Do this:
Output the full material exactly as it appears here.

Information supplied:
>>>

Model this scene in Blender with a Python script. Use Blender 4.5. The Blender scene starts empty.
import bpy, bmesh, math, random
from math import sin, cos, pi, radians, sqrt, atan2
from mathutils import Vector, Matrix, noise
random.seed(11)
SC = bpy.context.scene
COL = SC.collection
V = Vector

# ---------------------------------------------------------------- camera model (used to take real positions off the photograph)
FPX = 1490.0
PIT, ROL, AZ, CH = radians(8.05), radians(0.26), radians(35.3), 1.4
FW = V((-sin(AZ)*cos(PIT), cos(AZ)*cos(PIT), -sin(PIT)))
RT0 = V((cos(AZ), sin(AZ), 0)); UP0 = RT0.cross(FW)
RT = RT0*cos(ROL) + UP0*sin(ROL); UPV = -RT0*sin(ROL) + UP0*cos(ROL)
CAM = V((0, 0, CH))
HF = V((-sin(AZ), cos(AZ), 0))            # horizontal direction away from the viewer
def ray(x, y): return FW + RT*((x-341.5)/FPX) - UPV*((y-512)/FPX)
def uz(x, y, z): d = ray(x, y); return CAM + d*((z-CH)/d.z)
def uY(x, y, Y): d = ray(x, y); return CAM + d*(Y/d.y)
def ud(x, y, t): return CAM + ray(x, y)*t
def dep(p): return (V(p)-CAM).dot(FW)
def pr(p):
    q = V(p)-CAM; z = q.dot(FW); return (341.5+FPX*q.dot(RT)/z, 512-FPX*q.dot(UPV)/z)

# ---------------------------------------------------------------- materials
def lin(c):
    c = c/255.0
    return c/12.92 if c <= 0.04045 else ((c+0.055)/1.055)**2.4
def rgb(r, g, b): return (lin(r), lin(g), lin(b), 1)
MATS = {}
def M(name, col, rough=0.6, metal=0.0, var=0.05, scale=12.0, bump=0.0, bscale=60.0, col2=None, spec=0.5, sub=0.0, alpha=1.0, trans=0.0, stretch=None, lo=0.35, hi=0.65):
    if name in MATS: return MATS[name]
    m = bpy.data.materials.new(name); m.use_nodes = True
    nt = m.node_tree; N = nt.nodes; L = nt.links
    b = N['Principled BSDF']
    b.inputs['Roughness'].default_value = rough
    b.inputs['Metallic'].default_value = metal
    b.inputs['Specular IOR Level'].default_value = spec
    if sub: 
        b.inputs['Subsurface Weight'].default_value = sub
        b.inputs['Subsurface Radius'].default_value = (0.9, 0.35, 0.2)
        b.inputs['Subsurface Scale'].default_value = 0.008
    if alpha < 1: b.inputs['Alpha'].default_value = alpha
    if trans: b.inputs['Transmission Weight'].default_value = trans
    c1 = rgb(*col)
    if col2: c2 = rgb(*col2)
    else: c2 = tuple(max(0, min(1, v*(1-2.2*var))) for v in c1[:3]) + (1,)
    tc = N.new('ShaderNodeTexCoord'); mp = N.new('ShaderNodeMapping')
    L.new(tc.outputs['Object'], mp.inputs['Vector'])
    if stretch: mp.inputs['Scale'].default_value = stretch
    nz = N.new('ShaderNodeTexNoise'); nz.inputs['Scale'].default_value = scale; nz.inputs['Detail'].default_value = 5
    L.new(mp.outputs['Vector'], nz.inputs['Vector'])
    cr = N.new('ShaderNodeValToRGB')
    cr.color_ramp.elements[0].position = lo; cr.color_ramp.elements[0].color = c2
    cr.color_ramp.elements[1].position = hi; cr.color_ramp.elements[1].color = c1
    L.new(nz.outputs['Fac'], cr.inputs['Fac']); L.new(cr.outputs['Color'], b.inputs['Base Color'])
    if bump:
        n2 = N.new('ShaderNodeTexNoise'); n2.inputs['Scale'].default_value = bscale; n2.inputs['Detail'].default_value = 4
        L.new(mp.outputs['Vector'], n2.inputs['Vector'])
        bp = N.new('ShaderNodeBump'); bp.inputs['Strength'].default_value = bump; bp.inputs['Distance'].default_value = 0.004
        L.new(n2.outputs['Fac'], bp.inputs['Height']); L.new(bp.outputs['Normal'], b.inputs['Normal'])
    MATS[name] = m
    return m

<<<

Response to this task:
Model this scene in Blender with a Python script. Use Blender 4.5. The Blender scene starts empty.
import bpy, bmesh, math, random
from math import sin, cos, pi, radians, sqrt, atan2
from mathutils import Vector, Matrix, noise
random.seed(11)
SC = bpy.context.scene
COL = SC.collection
V = Vector

# ---------------------------------------------------------------- camera model (used to take real positions off the photograph)
FPX = 1490.0
PIT, ROL, AZ, CH = radians(8.05), radians(0.26), radians(35.3), 1.4
FW = V((-sin(AZ)*cos(PIT), cos(AZ)*cos(PIT), -sin(PIT)))
RT0 = V((cos(AZ), sin(AZ), 0)); UP0 = RT0.cross(FW)
RT = RT0*cos(ROL) + UP0*sin(ROL); UPV = -RT0*sin(ROL) + UP0*cos(ROL)
CAM = V((0, 0, CH))
HF = V((-sin(AZ), cos(AZ), 0))            # horizontal direction away from the viewer
def ray(x, y): return FW + RT*((x-341.5)/FPX) - UPV*((y-512)/FPX)
def uz(x, y, z): d = ray(x, y); return CAM + d*((z-CH)/d.z)
def uY(x, y, Y): d = ray(x, y); return CAM + d*(Y/d.y)
def ud(x, y, t): return CAM + ray(x, y)*t
def dep(p): return (V(p)-CAM).dot(FW)
def pr(p):
    q = V(p)-CAM; z = q.dot(FW); return (341.5+FPX*q.dot(RT)/z, 512-FPX*q.dot(UPV)/z)

# ---------------------------------------------------------------- materials
def lin(c):
    c = c/255.0
    return c/12.92 if c <= 0.04045 else ((c+0.055)/1.055)**2.4
def rgb(r, g, b): return (lin(r), lin(g), lin(b), 1)
MATS = {}
def M(name, col, rough=0.6, metal=0.0, var=0.05, scale=12.0, bump=0.0, bscale=60.0, col2=None, spec=0.5, sub=0.0, alpha=1.0, trans=0.0, stretch=None, lo=0.35, hi=0.65):
    if name in MATS: return MATS[name]
    m = bpy.data.materials.new(name); m.use_nodes = True
    nt = m.node_tree; N = nt.nodes; L = nt.links
    b = N['Principled BSDF']
    b.inputs['Roughness'].default_value = rough
    b.inputs['Metallic'].default_value = metal
    b.inputs['Specular IOR Level'].default_value = spec
    if sub: 
        b.inputs['Subsurface Weight'].default_value = sub
        b.inputs['Subsurface Radius'].default_value = (0.9, 0.35, 0.2)
        b.inputs['Subsurface Scale'].default_value = 0.008
    if alpha < 1: b.inputs['Alpha'].default_value = alpha
    if trans: b.inputs['Transmission Weight'].default_value = trans
    c1 = rgb(*col)
    if col2: c2 = rgb(*col2)
    else: c2 = tuple(max(0, min(1, v*(1-2.2*var))) for v in c1[:3]) + (1,)
    tc = N.new('ShaderNodeTexCoord'); mp = N.new('ShaderNodeMapping')
    L.new(tc.outputs['Object'], mp.inputs['Vector'])
    if stretch: mp.inputs['Scale'].default_value = stretch
    nz = N.new('ShaderNodeTexNoise'); nz.inputs['Scale'].default_value = scale; nz.inputs['Detail'].default_value = 5
    L.new(mp.outputs['Vector'], nz.inputs['Vector'])
    cr = N.new('ShaderNodeValToRGB')
    cr.color_ramp.elements[0].position = lo; cr.color_ramp.elements[0].color = c2
    cr.color_ramp.elements[1].position = hi; cr.color_ramp.elements[1].color = c1
    L.new(nz.outputs['Fac'], cr.inputs['Fac']); L.new(cr.outputs['Color'], b.inputs['Base Color'])
    if bump:
        n2 = N.new('ShaderNodeTexNoise'); n2.inputs['Scale'].default_value = bscale; n2.inputs['Detail'].default_value = 4
        L.new(mp.outputs['Vector'], n2.inputs['Vector'])
        bp = N.new('ShaderNodeBump'); bp.inputs['Strength'].default_value = bump; bp.inputs['Distance'].default_value = 0.004
        L.new(n2.outputs['Fac'], bp.inputs['Height']); L.new(bp.outputs['Normal'], b.inputs['Normal'])
    MATS[name] = m
    return m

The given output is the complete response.